## RECORDS TO PROCESS

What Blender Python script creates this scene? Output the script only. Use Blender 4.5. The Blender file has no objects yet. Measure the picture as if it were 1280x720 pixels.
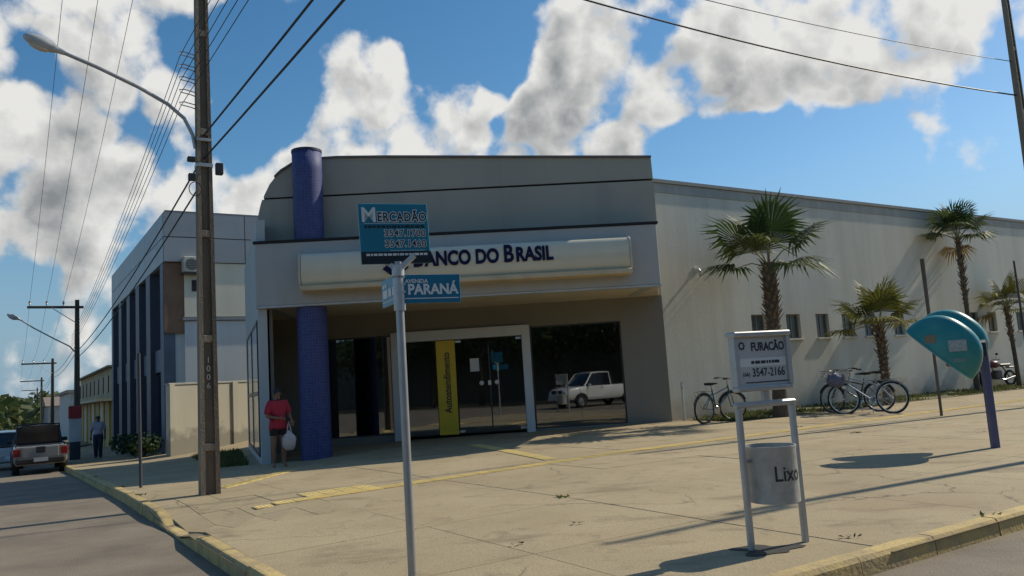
import bpy, bmesh, math, random
from math import sin, cos, pi, radians, sqrt, atan2
from mathutils import Vector, Matrix
random.seed(11)
S = bpy.context.scene
COL = S.collection

# ------------------------------------------------------------------ camera
CAM_Z = 1.6; ROLL = 0.064; FOC = 1000.0
PITCH = math.atan(120 * cos(ROLL) / FOC)
R0 = Vector((1, 0, 0)); F0 = Vector((0, cos(PITCH), sin(PITCH))); U0 = Vector((0, -sin(PITCH), cos(PITCH)))
rt = R0 * cos(ROLL) - U0 * sin(ROLL); up = R0 * sin(ROLL) + U0 * cos(ROLL)
cd = bpy.data.cameras.new('camera'); cam = bpy.data.objects.new('camera', cd); COL.objects.link(cam)
cd.sensor_width = 36; cd.lens = FOC / 1280 * 36; cd.clip_end = 3000; cd.clip_start = .1
mw = Matrix((rt, up, -F0)).transposed().to_4x4(); mw.translation = (0, 0, CAM_Z); cam.matrix_world = mw
S.camera = cam
S.view_settings.view_transform = 'Standard'; S.view_settings.look = 'None'
S.view_settings.exposure = -0.05; S.view_settings.gamma = 1
cy = S.cycles; cy.max_bounces = 5; cy.diffuse_bounces = 3; cy.glossy_bounces = 3; cy.transmission_bounces = 3; cy.transparent_max_bounces = 8
cy.use_adaptive_sampling = True; cy.adaptive_threshold = .02; cy.use_denoising = True; cy.caustics_reflective = False; cy.caustics_refractive = False

# ------------------------------------------------------------------ sky and sun
SUN_EL = radians(40); SUN_H = Vector((.88, .475)).normalized()
SUN_D = Vector((SUN_H.x * cos(SUN_EL), SUN_H.y * cos(SUN_EL), sin(SUN_EL)))
def pixdir(x, y):
    u = (x - 640) / FOC; v = (360 - y) / FOC
    return (rt * u + up * v + F0).normalized()
wd = bpy.data.worlds.new('World'); S.world = wd; wd.use_nodes = True
wd.cycles.sampling_method = 'MANUAL'; wd.cycles.sample_map_resolution = 256
wt = wd.node_tree; wn = wt.nodes; wl = wt.links
def cloud_group(with_banks):
    g = bpy.data.node_groups.new('cloud_density', 'ShaderNodeTree')
    g.interface.new_socket('Vector', in_out='INPUT', socket_type='NodeSocketVector')
    g.interface.new_socket('Warped', in_out='INPUT', socket_type='NodeSocketVector')
    g.interface.new_socket('Value', in_out='OUTPUT', socket_type='NodeSocketFloat')
    N = g.nodes; L = g.links
    gi = N.new('NodeGroupInput'); go = N.new('NodeGroupOutput')
    def noise(sc, det, vec, rough=.55):
        n = N.new('ShaderNodeTexNoise'); n.inputs['Scale'].default_value = sc; n.inputs['Detail'].default_value = det
        n.inputs['Roughness'].default_value = rough; L.new(vec, n.inputs['Vector']); return n.outputs['Fac']
    def m(op, a, b):
        n = N.new('ShaderNodeMath'); n.operation = op
        for i, q in enumerate((a, b)):
            if isinstance(q, (int, float)): n.inputs[i].default_value = q
            else: L.new(q, n.inputs[i])
        return n.outputs[0]
    big = noise(3.1, 3, gi.outputs[0]); fine = noise(12, 7, gi.outputs[0], .56)
    val = m('ADD', m('MULTIPLY', big, .7), m('MULTIPLY', fine, .85))      # mean about .75
    blobs = [  # px, py, radius px, amount : the banks of cumulus and the gaps between them
        (40, 60, 170, .3), (20, 200, 130, .28), (150, 190, 110, .22), (60, 280, 90, .22), (170, 40, 110, .22), (250, 150, 60, .12),
        (240, 265, 70, .18), (120, 345, 60, .14), (90, 395, 60, .14), (20, 445, 60, .12), (130, 300, 60, .14), (310, 250, 40, .16),
        (418, 95, 48, .26), (430, 140, 58, .28), (470, 175, 65, .3), (545, 165, 75, .3), (498, 92, 32, .18), (592, 130, 42, .22),
        (375, 205, 55, .22), (640, 180, 70, .28), (600, 200, 75, .28), (470, 195, 85, .3), (410, 165, 60, .28), (715, 165, 90, .28), (592, 58, 20, .1), (700, 110, 95, .34), (755, 60, 100, .32), (790, 150, 80, .3), (880, 60, 90, .3), (890, 140, 75, .28),
        (970, 50, 110, .3), (1080, 90, 140, .26), (1200, 20, 120, .2),
        (350, 90, 80, -.34), (600, 40, 85, -.3), (510, 20, 80, -.3), (330, 185, 50, -.2), (940, 235, 90, -.4), (1050, 230, 110, -.34), (850, 225, 45, -.3),
        (60, 345, 45, -.16), (15, 330, 55, -.1), (170, 150, 60, -.3), (190, 195, 40, -.22), (20, 85, 45, -.25), (300, 60, 50, -.25), (110, 130, 30, -.15), (20, 240, 35, -.12), (280, 170, 45, -.22), (15, 80, 35, -.1), (440, 240, 40, -.05), (822, 55, 34, -.22), (630, 150, 24, -.2), (50, 400, 40, -.2)]
    vor = N.new('ShaderNodeTexVoronoi'); vor.inputs['Scale'].default_value = 21; L.new(gi.outputs[1], vor.inputs['Vector'])
    val = m('ADD', val, m('MULTIPLY', m('SUBTRACT', .42, vor.outputs['Distance']), .30))
    base = val; val = 0.0; neg = 0.0
    for (x, y, r, a) in (blobs if with_banks else []):
        dn = N.new('ShaderNodeVectorMath'); dn.operation = 'DISTANCE'; L.new(gi.outputs[1], dn.inputs[0]); dn.inputs[1].default_value = pixdir(x, y)
        mr = N.new('ShaderNodeMapRange'); mr.interpolation_type = 'SMOOTHSTEP'
        L.new(dn.outputs['Value'], mr.inputs[0]); mr.inputs[1].default_value = 0; mr.inputs[2].default_value = r / 1000 * 1.25
        mr.inputs[3].default_value = a; mr.inputs[4].default_value = 0
        if a > 0: val = m('ADD', mr.outputs[0], val)
        else: neg = m('ADD', mr.outputs[0], neg)
    val = m('ADD', m('MINIMUM', val, .33), neg) if with_banks else base
    L.new(val, go.inputs[0]); return g
cg = cloud_group(True); cn = cloud_group(False)
tc = wn.new('ShaderNodeTexCoord')
nrm = wn.new('ShaderNodeVectorMath'); nrm.operation = 'NORMALIZE'; wl.new(tc.outputs['Generated'], nrm.inputs[0])
def wmath(op, a, b=0.0):
    n = wn.new('ShaderNodeMath'); n.operation = op
    for i, q in enumerate((a, b)):
        if isinstance(q, (int, float)): n.inputs[i].default_value = q
        else: wl.new(q, n.inputs[i])
    return n.outputs[0]
def wrange(v, a, b, c=0, d=1, smooth=True):
    n = wn.new('ShaderNodeMapRange'); n.interpolation_type = 'SMOOTHSTEP' if smooth else 'LINEAR'
    wl.new(v, n.inputs[0])
    for i, q in enumerate((a, b, c, d)): n.inputs[i + 1].default_value = q
    return n.outputs[0]
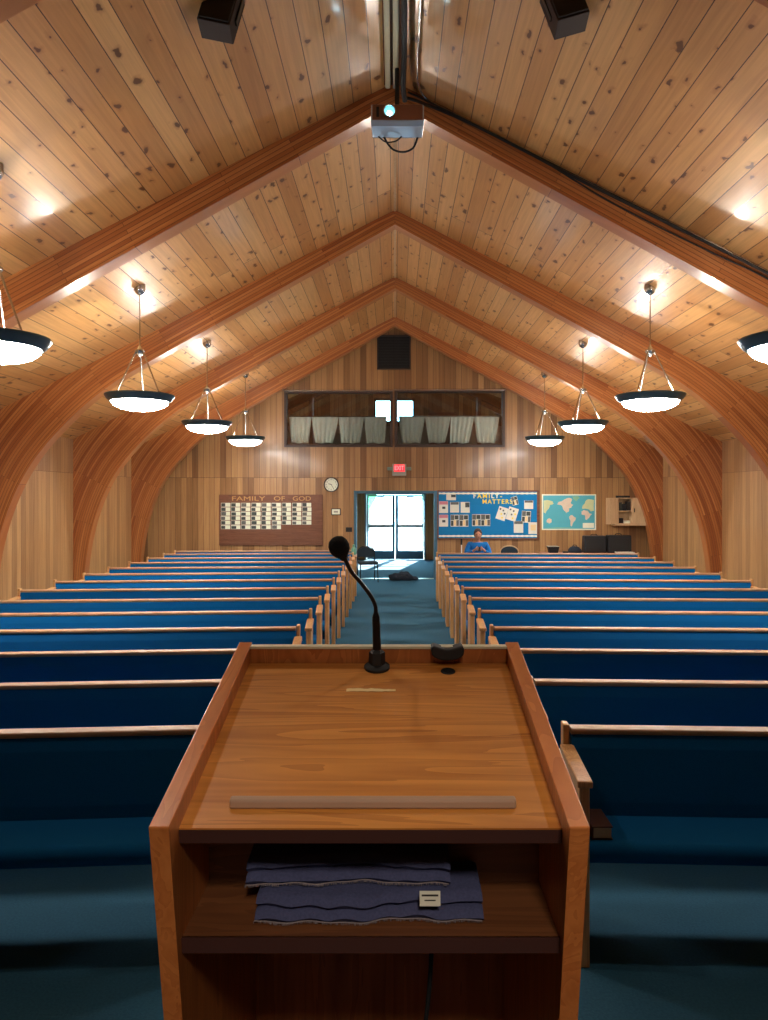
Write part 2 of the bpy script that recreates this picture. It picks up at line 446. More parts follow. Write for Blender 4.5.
# outside
struct(bx(-30, 30, YD+0.15, 60, -0.15, -0.05).build('ground', M['concrete']))
def tree(x, y, h, lab):
    t = thing('tree', lab, 'tree', (x, y, -0.05))
    MB().tube([(0, 0, 0), (0.1, 0, h*0.3), (0, 0.1, h*0.6)], lambda u: 0.16*(1-u)+0.06, 8).build('trunk', M['bark'], t, True)
    f = MB()
    for k in range(16):
        a = random.uniform(0, 6.28); r = random.uniform(0, h*0.2); z = random.uniform(h*0.45, h*0.95)
        q = random.uniform(0.12, 0.2)*h
        f.ellipsoid((r*math.cos(a), r*math.sin(a), z), (q, q, q*0.8), 12, 8, fn=lambda d: 1+random.uniform(-0.18, 0.18))
    f.build('foliage', M['leaves'], t)
tree(-1.6, 44, 3.4, 'pale tree outside, seen through the upper pane of left glass door')
tree(2.6, 52, 4.2, 'faint tree outside, seen through the upper pane of right glass door')

# opening trim (dark door casing in the back wall)
t = MB(); a0, a1 = YW-0.03, YW+0.14
t.box(-0.99, -0.92, a0, a1, 0, 2.13); t.box(0.94, 1.02, a0, a1, 0, 2.13); t.box(-0.92, 0.94, a0, a1, 2.06, 2.13)
struct(t.build('trim_1', M['doorframe'], bevel=0.006))
struct(bx(-0.92, 0.94, YW-0.02, YW+0.1, 0.0, 0.012).build('trim_2', M['brass']))

# entrance frame + double glass doors
y0, y1 = YD+0.01, YD+0.12
t = MB(); t.box(-0.95, -0.89, y0, y1, 0, 2.12); t.box(0.91, 0.97, y0, y1, 0, 2.12); t.box(-0.89, 0.91, y0, y1, 2.04, 2.12)
struct(t.build('trim_3', M['doorframe'], bevel=0.004))
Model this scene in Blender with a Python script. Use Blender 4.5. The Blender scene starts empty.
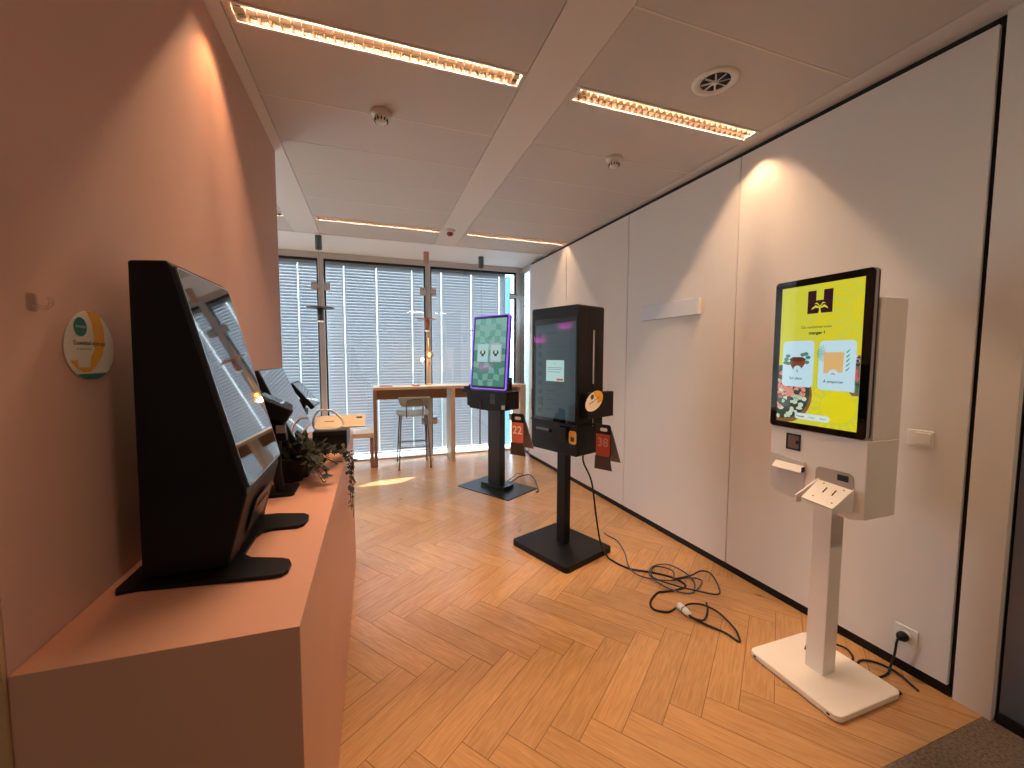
import bpy, bmesh, math, random
from mathutils import Vector, Matrix, Euler
random.seed(7)
S = bpy.context.scene
C = S.collection
PI = math.pi
R = math.radians
H = 2.765          # ceiling height
XL = -0.568        # left wall plane
XB = -0.142        # counter front
HB = 0.933         # counter top
YF = 5.897         # glazed facade

# ------------------------------------------------------------------ materials
def lin(c):
    return tuple(((x/255)/12.92 if x/255 <= .04045 else ((x/255+.055)/1.055)**2.4) for x in c)+(1,)
MATS = {}
def mat(name, col, rough=.5, metal=0, bump=0, bscale=200, var=0, vscale=4, coat=0, emit=None, estr=0, trans=0, spec=.5):
    if name in MATS: return MATS[name]
    m = bpy.data.materials.new(name); m.use_nodes = True
    nt = m.node_tree; N = nt.nodes; L = nt.links
    b = N['Principled BSDF']
    c = lin(col)
    b.inputs['Base Color'].default_value = c
    b.inputs['Roughness'].default_value = rough
    b.inputs['Metallic'].default_value = metal
    b.inputs['Specular IOR Level'].default_value = spec
    b.inputs['Coat Weight'].default_value = coat
    b.inputs['Coat Roughness'].default_value = .04
    b.inputs['Transmission Weight'].default_value = trans
    tc = N.new('ShaderNodeTexCoord')
    if var or bump:
        nz = N.new('ShaderNodeTexNoise'); nz.inputs['Scale'].default_value = vscale; nz.inputs['Detail'].default_value = 4
        L.new(tc.outputs['Object'], nz.inputs['Vector'])
        hv = N.new('ShaderNodeMixRGB'); hv.inputs['Fac'].default_value = 0
        rp = N.new('ShaderNodeValToRGB')
        rp.color_ramp.elements[0].position = .3; rp.color_ramp.elements[1].position = .7
        rp.color_ramp.elements[0].color = tuple(x*(1-var) for x in c[:3])+(1,)
        rp.color_ramp.elements[1].color = tuple(min(1, x*(1+var)) for x in c[:3])+(1,)
        L.new(nz.outputs['Fac'], rp.inputs['Fac']); L.new(rp.outputs['Color'], b.inputs['Base Color'])
        N.remove(hv)
    if bump:
        n2 = N.new('ShaderNodeTexNoise'); n2.inputs['Scale'].default_value = bscale; n2.inputs['Detail'].default_value = 2
        L.new(tc.outputs['Object'], n2.inputs['Vector'])
        bp = N.new('ShaderNodeBump'); bp.inputs['Strength'].default_value = bump; bp.inputs['Distance'].default_value = .002
        L.new(n2.outputs['Fac'], bp.inputs['Height']); L.new(bp.outputs['Normal'], b.inputs['Normal'])
    if emit:
        b.inputs['Emission Color'].default_value = lin(emit); b.inputs['Emission Strength'].default_value = estr
    MATS[name] = m
    return m

def screen_mat(name, col, estr=1.0, rough=.06):
    return mat(name, (8, 8, 9), rough=rough, emit=col, estr=estr, spec=.5)

def glass_mat(name, tint=(1, 1, 1), refl=.06):
    m = bpy.data.materials.new(name); m.use_nodes = True
    nt = m.node_tree; N = nt.nodes; L = nt.links
    for n in list(N): N.remove(n)
    o = N.new('ShaderNodeOutputMaterial'); t = N.new('ShaderNodeBsdfTransparent'); t.inputs['Color'].default_value = tint+(1,)
    g = N.new('ShaderNodeBsdfGlossy'); g.inputs['Roughness'].default_value = .02
    mx = N.new('ShaderNodeMixShader'); fr = N.new('ShaderNodeLayerWeight'); fr.inputs['Blend'].default_value = .12
    mm = N.new('ShaderNodeMath'); mm.operation = 'MULTIPLY_ADD'; mm.inputs[1].default_value = .5; mm.inputs[2].default_value = refl
    L.new(fr.outputs['Fresnel'], mm.inputs[0]); L.new(mm.outputs[0], mx.inputs['Fac'])
    L.new(t.outputs[0], mx.inputs[1]); L.new(g.outputs[0], mx.inputs[2]); L.new(mx.outputs[0], o.inputs['Surface'])
    return m

def slat_mat(name='blind_slat', dc=(.44, .47, .50, 1), tcol=(.40, .46, .52, 1), f=.06):
    m = bpy.data.materials.new(name); m.use_nodes = True
    nt = m.node_tree; N = nt.nodes; L = nt.links
    for n in list(N): N.remove(n)
    o = N.new('ShaderNodeOutputMaterial'); d = N.new('ShaderNodeBsdfDiffuse'); d.inputs['Color'].default_value = dc
    t = N.new('ShaderNodeBsdfTranslucent'); t.inputs['Color'].default_value = tcol
    mx = N.new('ShaderNodeMixShader'); mx.inputs['Fac'].default_value = f
    L.new(d.outputs[0], mx.inputs[1]); L.new(t.outputs[0], mx.inputs[2]); L.new(mx.outputs[0], o.inputs['Surface'])
    return m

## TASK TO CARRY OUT
Repeat only what runs from the first line of the records above to the line with "COL = S.collection", both included, word for word, minus the pictures.

## RESPONSE TO THE EXERCISE
What Blender Python script creates this scene? Output the script only. Use Blender 4.5. The Blender file has no objects yet. Measure the picture as if it were 1280x720 pixels.
import bpy, bmesh, math, random
from math import sin, cos, pi, radians, sqrt, atan2
from mathutils import Vector, Matrix
random.seed(11)
S = bpy.context.scene
COL = S.collection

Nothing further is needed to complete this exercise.